• Short task: Determine which lines contain the word "scene", then copy those lines.

╭──

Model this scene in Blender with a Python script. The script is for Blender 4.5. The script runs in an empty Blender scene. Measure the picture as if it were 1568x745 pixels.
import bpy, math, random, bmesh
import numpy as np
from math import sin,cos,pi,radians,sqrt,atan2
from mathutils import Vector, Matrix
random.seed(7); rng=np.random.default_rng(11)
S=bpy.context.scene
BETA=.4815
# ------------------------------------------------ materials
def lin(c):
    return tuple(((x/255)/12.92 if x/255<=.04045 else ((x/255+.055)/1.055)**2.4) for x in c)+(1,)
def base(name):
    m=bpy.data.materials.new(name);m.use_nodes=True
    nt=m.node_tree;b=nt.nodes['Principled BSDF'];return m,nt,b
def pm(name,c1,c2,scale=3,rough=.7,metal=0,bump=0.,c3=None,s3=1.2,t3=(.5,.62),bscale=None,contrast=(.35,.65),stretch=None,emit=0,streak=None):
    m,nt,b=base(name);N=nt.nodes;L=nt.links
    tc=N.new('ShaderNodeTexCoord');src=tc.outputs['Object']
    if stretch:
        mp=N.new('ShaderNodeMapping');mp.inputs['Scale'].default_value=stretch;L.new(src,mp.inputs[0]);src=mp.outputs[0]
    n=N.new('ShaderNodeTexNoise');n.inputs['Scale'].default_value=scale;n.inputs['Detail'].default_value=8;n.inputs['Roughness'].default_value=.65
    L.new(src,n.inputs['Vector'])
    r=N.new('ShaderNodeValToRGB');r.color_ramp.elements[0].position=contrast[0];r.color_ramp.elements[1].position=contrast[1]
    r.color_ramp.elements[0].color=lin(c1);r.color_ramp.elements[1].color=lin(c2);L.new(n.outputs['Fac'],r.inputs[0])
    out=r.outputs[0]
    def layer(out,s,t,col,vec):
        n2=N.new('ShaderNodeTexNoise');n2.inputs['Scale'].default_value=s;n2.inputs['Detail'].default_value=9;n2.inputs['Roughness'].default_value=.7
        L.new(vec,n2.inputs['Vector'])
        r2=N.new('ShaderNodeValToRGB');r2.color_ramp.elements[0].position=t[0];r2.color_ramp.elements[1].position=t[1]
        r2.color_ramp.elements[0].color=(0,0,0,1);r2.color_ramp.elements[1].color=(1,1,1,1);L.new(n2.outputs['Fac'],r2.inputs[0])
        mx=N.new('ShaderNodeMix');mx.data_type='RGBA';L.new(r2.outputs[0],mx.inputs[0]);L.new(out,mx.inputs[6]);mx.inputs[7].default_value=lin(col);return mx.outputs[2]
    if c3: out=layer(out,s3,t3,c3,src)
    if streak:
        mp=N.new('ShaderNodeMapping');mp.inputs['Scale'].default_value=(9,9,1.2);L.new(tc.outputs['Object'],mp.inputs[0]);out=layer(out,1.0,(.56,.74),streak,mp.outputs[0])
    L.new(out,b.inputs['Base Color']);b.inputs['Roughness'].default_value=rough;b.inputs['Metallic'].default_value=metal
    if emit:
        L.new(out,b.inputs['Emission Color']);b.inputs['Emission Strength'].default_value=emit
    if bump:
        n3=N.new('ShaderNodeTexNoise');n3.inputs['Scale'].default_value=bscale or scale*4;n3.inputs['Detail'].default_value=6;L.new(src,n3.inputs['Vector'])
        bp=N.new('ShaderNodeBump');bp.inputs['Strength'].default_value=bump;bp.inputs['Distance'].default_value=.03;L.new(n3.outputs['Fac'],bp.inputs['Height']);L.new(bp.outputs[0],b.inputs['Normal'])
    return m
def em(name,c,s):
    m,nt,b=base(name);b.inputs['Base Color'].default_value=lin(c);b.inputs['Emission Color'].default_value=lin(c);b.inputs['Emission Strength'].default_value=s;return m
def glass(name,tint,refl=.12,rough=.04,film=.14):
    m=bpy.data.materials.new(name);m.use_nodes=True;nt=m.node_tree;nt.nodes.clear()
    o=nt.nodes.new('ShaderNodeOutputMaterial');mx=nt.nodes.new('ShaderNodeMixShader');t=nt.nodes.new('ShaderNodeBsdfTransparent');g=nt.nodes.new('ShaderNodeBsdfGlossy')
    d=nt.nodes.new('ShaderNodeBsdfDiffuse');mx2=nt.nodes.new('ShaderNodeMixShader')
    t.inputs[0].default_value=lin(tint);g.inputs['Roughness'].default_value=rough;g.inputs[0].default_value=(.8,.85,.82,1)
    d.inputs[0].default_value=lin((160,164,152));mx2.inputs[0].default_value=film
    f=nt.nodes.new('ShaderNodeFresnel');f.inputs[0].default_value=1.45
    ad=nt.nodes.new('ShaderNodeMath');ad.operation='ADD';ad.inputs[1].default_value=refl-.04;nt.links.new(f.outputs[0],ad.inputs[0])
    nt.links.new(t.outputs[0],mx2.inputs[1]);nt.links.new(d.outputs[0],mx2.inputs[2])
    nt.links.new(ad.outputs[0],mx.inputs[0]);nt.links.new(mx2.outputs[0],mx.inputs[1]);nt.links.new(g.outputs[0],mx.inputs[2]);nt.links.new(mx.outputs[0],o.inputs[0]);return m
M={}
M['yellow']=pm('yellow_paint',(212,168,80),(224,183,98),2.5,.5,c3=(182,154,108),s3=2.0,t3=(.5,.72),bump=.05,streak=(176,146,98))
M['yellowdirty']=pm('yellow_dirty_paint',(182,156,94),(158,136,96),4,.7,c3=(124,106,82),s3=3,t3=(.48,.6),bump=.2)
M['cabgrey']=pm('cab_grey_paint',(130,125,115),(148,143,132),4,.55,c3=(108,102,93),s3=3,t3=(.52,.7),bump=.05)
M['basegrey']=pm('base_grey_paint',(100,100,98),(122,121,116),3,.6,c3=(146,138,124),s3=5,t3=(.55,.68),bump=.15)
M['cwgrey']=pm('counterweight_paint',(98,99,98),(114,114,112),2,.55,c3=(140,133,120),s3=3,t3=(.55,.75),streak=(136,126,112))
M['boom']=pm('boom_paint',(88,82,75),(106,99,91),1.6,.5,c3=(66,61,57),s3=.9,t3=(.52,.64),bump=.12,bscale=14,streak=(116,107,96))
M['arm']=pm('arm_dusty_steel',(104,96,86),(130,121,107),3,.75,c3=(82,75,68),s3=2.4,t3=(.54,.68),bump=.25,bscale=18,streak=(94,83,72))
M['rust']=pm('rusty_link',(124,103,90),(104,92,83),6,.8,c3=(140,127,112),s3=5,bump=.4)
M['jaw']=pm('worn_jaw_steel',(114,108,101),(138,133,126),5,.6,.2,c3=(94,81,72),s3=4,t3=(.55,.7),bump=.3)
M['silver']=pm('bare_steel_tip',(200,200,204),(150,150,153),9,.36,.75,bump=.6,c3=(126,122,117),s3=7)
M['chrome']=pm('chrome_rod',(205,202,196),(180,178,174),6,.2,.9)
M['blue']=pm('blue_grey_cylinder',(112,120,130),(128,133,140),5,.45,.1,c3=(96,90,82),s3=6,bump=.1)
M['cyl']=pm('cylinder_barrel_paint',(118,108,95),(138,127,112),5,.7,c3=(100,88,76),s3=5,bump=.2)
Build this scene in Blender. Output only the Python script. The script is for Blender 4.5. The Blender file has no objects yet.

╰──

• Output:
Model this scene in Blender with a Python script. The script is for Blender 4.5. The script runs in an empty Blender scene. Measure the picture as if it were 1568x745 pixels.
S=bpy.context.scene
Build this scene in Blender. Output only the Python script. The script is for Blender 4.5. The Blender file has no objects yet.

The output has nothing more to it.